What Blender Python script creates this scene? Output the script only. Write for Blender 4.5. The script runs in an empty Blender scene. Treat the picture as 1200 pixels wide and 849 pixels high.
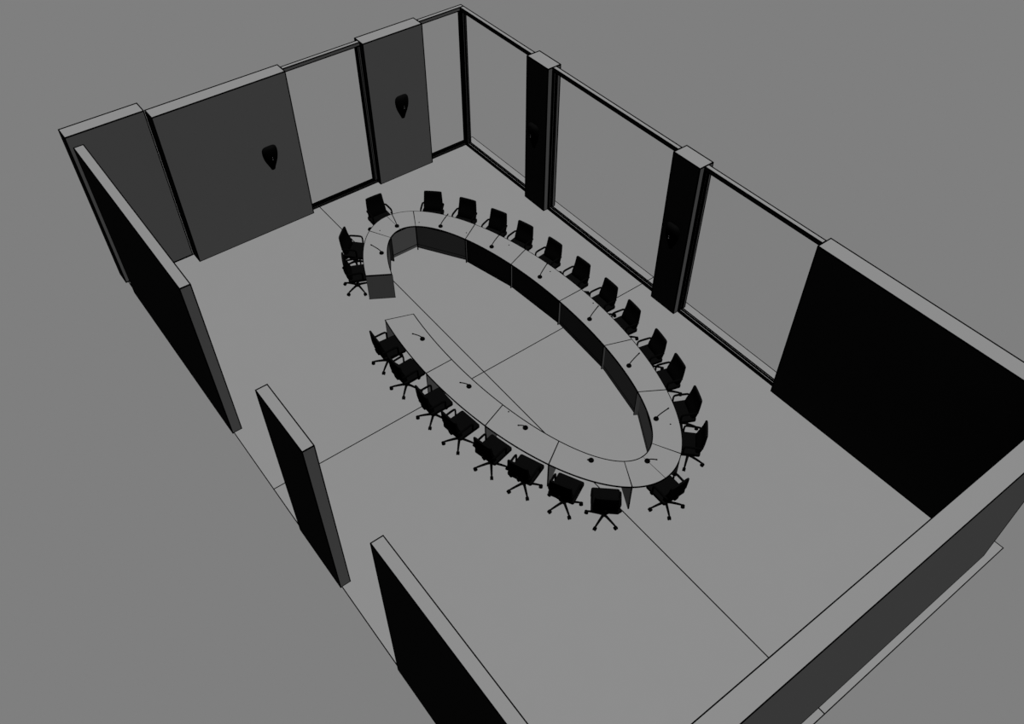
import bpy, math
from mathutils import Vector

# ------------------------------------------------------------------ basics
scene = bpy.context.scene
C = scene.collection
H = 4.091                      # wall height
PI = math.pi


def V(x, y, z):                # plan coordinates (y grows towards the near left side) -> Blender
    return (x, -y, z)


def diffuse(name, albedo, var=0.0, scale=3.0):
    m = bpy.data.materials.new(name)
    m.use_nodes = True
    nt = m.node_tree
    nt.nodes.clear()
    out = nt.nodes.new('ShaderNodeOutputMaterial')
    d = nt.nodes.new('ShaderNodeBsdfDiffuse')
    d.inputs['Color'].default_value = (albedo, albedo, albedo, 1)
    d.inputs['Roughness'].default_value = 0
    nt.links.new(d.outputs[0], out.inputs[0])
    if var:
        n = nt.nodes.new('ShaderNodeTexNoise')
        n.inputs['Scale'].default_value = scale
        n.inputs['Detail'].default_value = 4
        tc = nt.nodes.new('ShaderNodeTexCoord')
        nt.links.new(tc.outputs['Object'], n.inputs['Vector'])
        r = nt.nodes.new('ShaderNodeMapRange')
        r.inputs['To Min'].default_value = albedo * (1 - var)
        r.inputs['To Max'].default_value = albedo * (1 + var)
        nt.links.new(n.outputs['Fac'], r.inputs['Value'])
        nt.links.new(r.outputs[0], d.inputs['Color'])
    return m


A = 0.0068
M_FLOOR = diffuse('pale_floor', A, 0.012, 2.0)
M_WALL = diffuse('grey_wall', A, 0.008, 2.0)
M_TOP = diffuse('grey_laminate', A, 0.008, 5.0)
M_PANEL = diffuse('panel_laminate', A, 0.01, 5.0)
M_LINE = diffuse('black_joint', 0.00002)
M_CHAIR = diffuse('black_fabric', 0.00009, 0.05, 20)
M_CHAIR2 = diffuse('black_plastic', 0.00006, 0.05, 20)
M_MIC = diffuse('black_metal', 0.00006, 0.1, 20)
M_SCONCE = diffuse('black_enamel', 0.0001, 0.1, 20)
M_SCREW = diffuse('dull_steel', 0.004)
M_GLASS = bpy.data.materials.new('clear_glass')
M_GLASS.use_nodes = True
_nt = M_GLASS.node_tree
_nt.nodes.clear()
_o = _nt.nodes.new('ShaderNodeOutputMaterial')
_t = _nt.nodes.new('ShaderNodeBsdfTransparent')
_t.inputs['Color'].default_value = (1, 1, 1, 1)
_nt.links.new(_t.outputs[0], _o.inputs[0])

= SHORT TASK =
Skip the images and write out the rest of the listing exactly.

= EXERCISE SOLUTION =
What Blender Python script creates this scene? Output the script only. Write for Blender 4.5. The script runs in an empty Blender scene. Treat the picture as 1200 pixels wide and 849 pixels high.
import bpy, math
from mathutils import Vector

# ------------------------------------------------------------------ basics
scene = bpy.context.scene
C = scene.collection
H = 4.091                      # wall height
PI = math.pi


def V(x, y, z):                # plan coordinates (y grows towards the near left side) -> Blender
    return (x, -y, z)


def diffuse(name, albedo, var=0.0, scale=3.0):
    m = bpy.data.materials.new(name)
    m.use_nodes = True
    nt = m.node_tree
    nt.nodes.clear()
    out = nt.nodes.new('ShaderNodeOutputMaterial')
    d = nt.nodes.new('ShaderNodeBsdfDiffuse')
    d.inputs['Color'].default_value = (albedo, albedo, albedo, 1)
    d.inputs['Roughness'].default_value = 0
    nt.links.new(d.outputs[0], out.inputs[0])
    if var:
        n = nt.nodes.new('ShaderNodeTexNoise')
        n.inputs['Scale'].default_value = scale
        n.inputs['Detail'].default_value = 4
        tc = nt.nodes.new('ShaderNodeTexCoord')
        nt.links.new(tc.outputs['Object'], n.inputs['Vector'])
        r = nt.nodes.new('ShaderNodeMapRange')
        r.inputs['To Min'].default_value = albedo * (1 - var)
        r.inputs['To Max'].default_value = albedo * (1 + var)
        nt.links.new(n.outputs['Fac'], r.inputs['Value'])
        nt.links.new(r.outputs[0], d.inputs['Color'])
    return m


A = 0.0068
M_FLOOR = diffuse('pale_floor', A, 0.012, 2.0)
M_WALL = diffuse('grey_wall', A, 0.008, 2.0)
M_TOP = diffuse('grey_laminate', A, 0.008, 5.0)
M_PANEL = diffuse('panel_laminate', A, 0.01, 5.0)
M_LINE = diffuse('black_joint', 0.00002)
M_CHAIR = diffuse('black_fabric', 0.00009, 0.05, 20)
M_CHAIR2 = diffuse('black_plastic', 0.00006, 0.05, 20)
M_MIC = diffuse('black_metal', 0.00006, 0.1, 20)
M_SCONCE = diffuse('black_enamel', 0.0001, 0.1, 20)
M_SCREW = diffuse('dull_steel', 0.004)
M_GLASS = bpy.data.materials.new('clear_glass')
M_GLASS.use_nodes = True
_nt = M_GLASS.node_tree
_nt.nodes.clear()
_o = _nt.nodes.new('ShaderNodeOutputMaterial')
_t = _nt.nodes.new('ShaderNodeBsdfTransparent')
_t.inputs['Color'].default_value = (1, 1, 1, 1)
_nt.links.new(_t.outputs[0], _o.inputs[0])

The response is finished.